While this window first introduces the crack developing in Diana and Bessian’s relationship, the author uses another metaphorical window to show that crack widening into a rift. After a long day of traveling through the mountains, when the Vorpsis finally reach their room in the Kulla of Orosh, they find a dimly lit chamber with a ‘ heavy oak bed’ covered by a ‘ red woollen coverlet with a deep nap’ (pg. 122). But unlike most other newlywed husbands, this cosy environment does not excite Bessian. Instead, the first thing he does is to ‘(go) to one of the windows’ (pg. 122). And through that window, he sees an area of vast darkness. But the part of it which attracts him is a ‘ glimmer’ of light right near the bottom of his view (pg. 124). He is curious about it (beckoning to the servant asking ‘ What is that, down there?’) (pg. 122) and even fascinated by it (describing it as a ‘ glimmer in the darkness, like a candle shining on death’) (pg. 124).

But when Bessian calls Diana to look at the view he has been admiring, all she sees is ‘ darkness’ ‘ hover(ing) over an abyss’ (pg. 123). Bessian wants to show her the light that he is fascinated by. ‘ There’ he says, ‘ down there, don’t you see the light?’ (pg. 123). But Diana sees nothing, ‘ she is penetrated by the vastness of the night and shivers’. Upon trying repeatedly, due to her own will to find that light her husband keeps talking about, she finally sees a ‘ feeble reddish glow on the rim of the abyss’ (pg. 123). But that light isn’t warm or lively, it is ‘ flickering wanly, about to be swallowed up by the night’ (pg. 126) and ironically it originates from the darkest of places, the famous Gjaks gallery where all the murderers from the Rrafsh wait to pay the blood tax.

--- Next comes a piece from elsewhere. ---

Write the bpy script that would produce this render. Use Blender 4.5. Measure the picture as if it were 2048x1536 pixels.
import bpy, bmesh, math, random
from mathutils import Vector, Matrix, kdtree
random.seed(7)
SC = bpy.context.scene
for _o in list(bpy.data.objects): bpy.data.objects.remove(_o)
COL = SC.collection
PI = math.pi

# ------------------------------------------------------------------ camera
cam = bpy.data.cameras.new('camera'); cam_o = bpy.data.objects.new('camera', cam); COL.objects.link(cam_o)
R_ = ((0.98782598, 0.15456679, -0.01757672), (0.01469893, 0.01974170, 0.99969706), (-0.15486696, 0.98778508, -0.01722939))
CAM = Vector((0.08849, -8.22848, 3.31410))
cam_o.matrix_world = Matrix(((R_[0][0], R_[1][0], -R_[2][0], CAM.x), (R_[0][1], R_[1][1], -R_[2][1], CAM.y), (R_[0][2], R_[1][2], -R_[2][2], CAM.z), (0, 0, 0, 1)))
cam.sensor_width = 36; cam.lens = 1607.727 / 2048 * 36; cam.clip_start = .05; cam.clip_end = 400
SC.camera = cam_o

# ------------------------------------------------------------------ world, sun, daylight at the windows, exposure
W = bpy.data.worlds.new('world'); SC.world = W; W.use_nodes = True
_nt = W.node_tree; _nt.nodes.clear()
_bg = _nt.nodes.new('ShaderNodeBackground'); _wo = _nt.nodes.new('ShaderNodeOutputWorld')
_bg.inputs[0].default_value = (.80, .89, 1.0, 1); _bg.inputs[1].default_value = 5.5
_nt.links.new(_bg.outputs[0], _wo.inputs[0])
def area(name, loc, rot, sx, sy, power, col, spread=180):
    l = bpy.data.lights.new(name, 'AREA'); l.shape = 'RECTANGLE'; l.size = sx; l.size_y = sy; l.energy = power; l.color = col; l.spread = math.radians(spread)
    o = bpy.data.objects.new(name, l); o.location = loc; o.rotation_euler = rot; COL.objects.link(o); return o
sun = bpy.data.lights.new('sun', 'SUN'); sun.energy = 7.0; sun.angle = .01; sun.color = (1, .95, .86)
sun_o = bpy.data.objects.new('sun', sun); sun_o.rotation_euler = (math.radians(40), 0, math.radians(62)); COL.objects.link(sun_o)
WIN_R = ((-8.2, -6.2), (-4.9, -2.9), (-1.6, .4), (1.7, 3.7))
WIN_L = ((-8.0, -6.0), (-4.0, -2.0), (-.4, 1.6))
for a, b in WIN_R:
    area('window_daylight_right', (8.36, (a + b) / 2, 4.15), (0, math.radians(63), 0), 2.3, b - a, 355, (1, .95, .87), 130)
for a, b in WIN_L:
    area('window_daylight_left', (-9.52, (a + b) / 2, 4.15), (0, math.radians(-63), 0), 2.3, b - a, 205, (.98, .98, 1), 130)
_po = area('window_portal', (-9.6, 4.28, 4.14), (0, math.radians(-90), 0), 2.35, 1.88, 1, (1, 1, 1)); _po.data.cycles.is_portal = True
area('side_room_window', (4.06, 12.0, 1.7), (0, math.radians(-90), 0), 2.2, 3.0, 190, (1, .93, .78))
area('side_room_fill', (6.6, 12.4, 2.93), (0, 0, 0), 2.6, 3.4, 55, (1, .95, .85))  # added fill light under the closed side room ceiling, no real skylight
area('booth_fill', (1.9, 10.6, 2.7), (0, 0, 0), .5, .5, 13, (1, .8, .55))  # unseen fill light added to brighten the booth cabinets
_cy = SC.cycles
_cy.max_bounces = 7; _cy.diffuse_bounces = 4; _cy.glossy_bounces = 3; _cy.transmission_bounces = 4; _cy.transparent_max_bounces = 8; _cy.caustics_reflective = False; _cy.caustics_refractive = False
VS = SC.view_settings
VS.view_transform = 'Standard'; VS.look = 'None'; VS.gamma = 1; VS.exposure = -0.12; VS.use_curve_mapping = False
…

This window and the view outside of it is a metaphor of the Kanun and the Vorpsis’ experiences with it. In fact it tells their complete story. Unsatisfied by his comfortable life in Tirana (and here, in his room in the Kulla of the prince of Rrafsh), Bessian is fascinated by something far away from him with which he has no actual link, the Kanun. And ignoring its ‘ darkness’ and tragedy, he sees a glimmer of light (its sinister beauty and ‘ grandeur’) (pg. 124) instead. Due to this obsession of his, he takes his new wife to go honeymooning in the land of his dreams, ‘ The Accursed Mountains’ (pg. 62). During their journey, Bessian tries to point out all the things he is fascinated about in the Kanun (his precious ‘ light’) to his wife, but she is unable to see it. Instead, she is overwhelmed by all the gloominess and death surrounding her. The ‘ icy coldness’ of the region ‘ passes right through her’ like the coldness of the glass of that window did (pg. 123). Even so, due to Bessian’s persistent tries, Diana is finally able to find that ‘ lost glimmer of light in the chaos of darkness’ (pg. 126). But it is not the ‘ grandeur’ of the Kanun that she sees in it. She is instead fascinated by a person, a man who is able to ‘ face that darkness and primal chaos of creation’ and ‘ wanders forbidden roads, bearing omens of death in his hands’ (pg. 126). Her glimmer of light in that abyss of darkness is Gjorg, ‘ her black prince’. She sees him in the ‘ redness of (that) primeval fire’ originating from the Gjaks’ gallery where he had been just three days ago (pg. 126).

Thus, this metaphorical window clearly establishes Diana and Bessian’s contrasting views about the Kanun and the distance it is causing between them. Bessian’s obsession with the Kanun is unmistakably wrecking his marriage but he is unwilling to acknowledge it. This failing chemistry between him and Diana is juxtaposed with the one blossoming between her and Gjorg, who being a victim of the Kanun, has become of ‘ enormous size’ in her eyes (pg. 126). Both Diana and Bessian want each other to understand their own respective feelings but they are unable to do so. This creates distance between them. At the same time, it was through a window only that Diana and Gjorg had seen each other for the first time and fallen in love. This shows the other significance of the windows, to show the making and breaking of relationships.